Hmm, just escaped newlines seem to work in more recent versions of sed (I have GNU sed 4.2.1),
dev:~/pg/services/places> echo 'foobar' | sed -r 's/(bar)/\n\1/;'
foo
bar
echo pattern | sed -E -e $'s/^(pattern)/\\\n\\1/'
worked fine on El Captitan with () support
In my case the below method works.
sed -i 's/playstation/PS4/' input.txt
Can be written as:
sed -i 's/playstation/PS4\nplaystation/' input.txt
PS4
playstation
Consider using \\n while using it in a string literal.
sed : is stream editor
-i : Allows to edit the source file
+: Is delimiter.
I hope the above information works for you 😃.
in sed you can reference groups in your pattern with "\1", "\2", ....
so if the pattern you're looking for is "PATTERN", and you want to insert "BEFORE" in front of it, you can use, sans escaping
sed 's/(PATTERN)/BEFORE\1/g'
i.e.
sed 's/\(PATTERN\)/BEFORE\1/g'
You can also do this with awk, using -v to provide the pattern:
awk -v patt="pattern" '$0 ~ patt {gsub(patt, "\n"patt)}1' file
This checks if a line contains a given pattern. If so, it appends a new line to the beginning of it.
See a basic example:
$ cat file
hello
this is some pattern and we are going ahead
bye!
$ awk -v patt="pattern" '$0 ~ patt {gsub(patt, "\n"patt)}1' file
hello
this is some
pattern and we are going ahead
bye!
Note it will affect to all patterns in a line:
$ cat file
this pattern is some pattern and we are going ahead
$ awk -v patt="pattern" '$0 ~ patt {gsub(patt, "\n"patt)}1' d
this
pattern is some
pattern and we are going ahead
sed -e 's/regexp/\0\n/g'
\0 is the null, so your expression is replaced with null (nothing) and then...
\n is the new line
On some flavors of Unix doesn't work, but I think it's the solution to your problem.
echo "Hello" | sed -e 's/Hello/\0\ntmow/g'
Hello
tmow
This works in MAC for me
sed -i.bak -e 's/regex/xregex/g' input.txt sed -i.bak -e 's/qregex/\'$'\nregex/g' input.txt
Dono whether its perfect one...
After reading all the answers to this question, it still took me many attempts to get the correct syntax to the following example script:
#!/bin/bash
# script: add_domain
# using fixed values instead of command line parameters $1, $2
# to show typical variable values in this example
ipaddr="127.0.0.1"
domain="example.com"
# no need to escape $ipaddr and $domain values if we use separate quotes.

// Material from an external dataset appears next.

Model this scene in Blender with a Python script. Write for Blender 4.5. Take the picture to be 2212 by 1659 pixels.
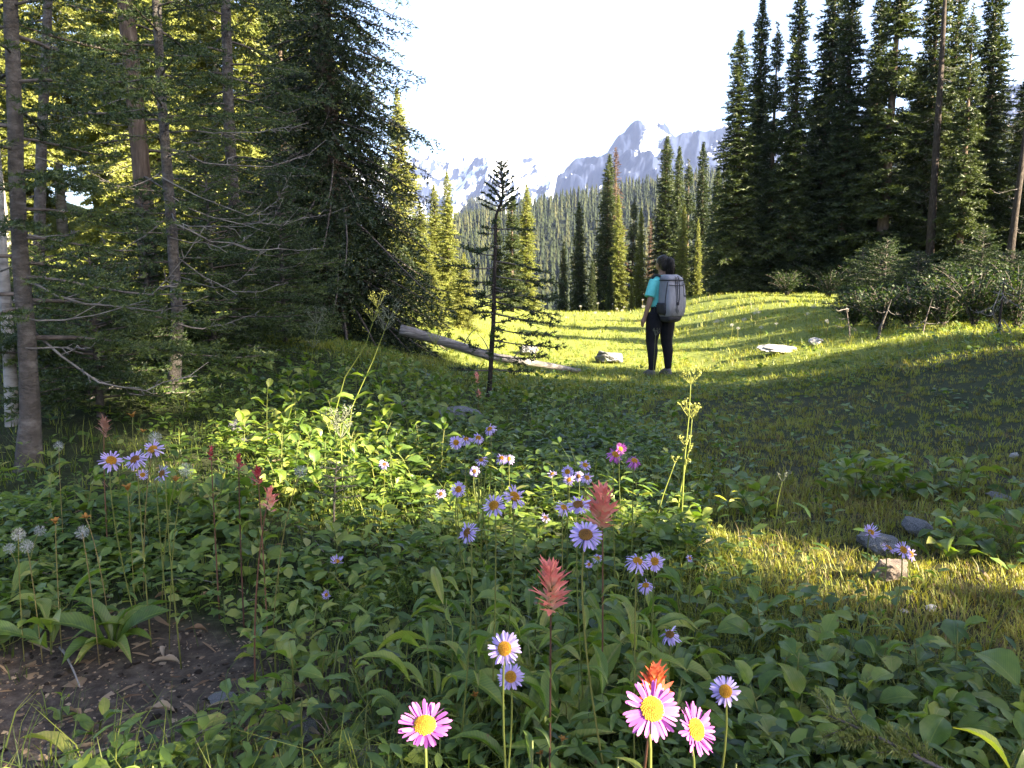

sudo sed -i '$a \\n'"$ipaddr www.$domain $domain" /etc/hosts
The script appends a newline \n followed by another line of text to the end of a file using a single sed command.
In vi on Red Hat, I was able to insert carriage returns using just the \r character. I believe this internally executes 'ex' instead of 'sed', but it's similar, and vi can be another way to do bulk edits such as code patches. For example. I am surrounding a search term with an if statement that insists on carriage returns after the braces:
:.,$s/\(my_function(.*)\)/if(!skip_option){\r\t\1\r\t}/
Note that I also had it insert some tabs to make things align better.
Just to add to the list of many ways to do this, here is a simple python alternative. You could of course use re.sub() if a regex were needed.
python -c 'print(open("./myfile.txt", "r").read().replace("String to match", "String to match\n"))' > myfile_lines.txt
sed 's/regexp/\'$'\n/g'
works as justified and detailed by mojuba in his answer .
However, this did not work:
sed 's/regexp/\\\n/g'
It added a new line, but at the end of the original line, a \n was added.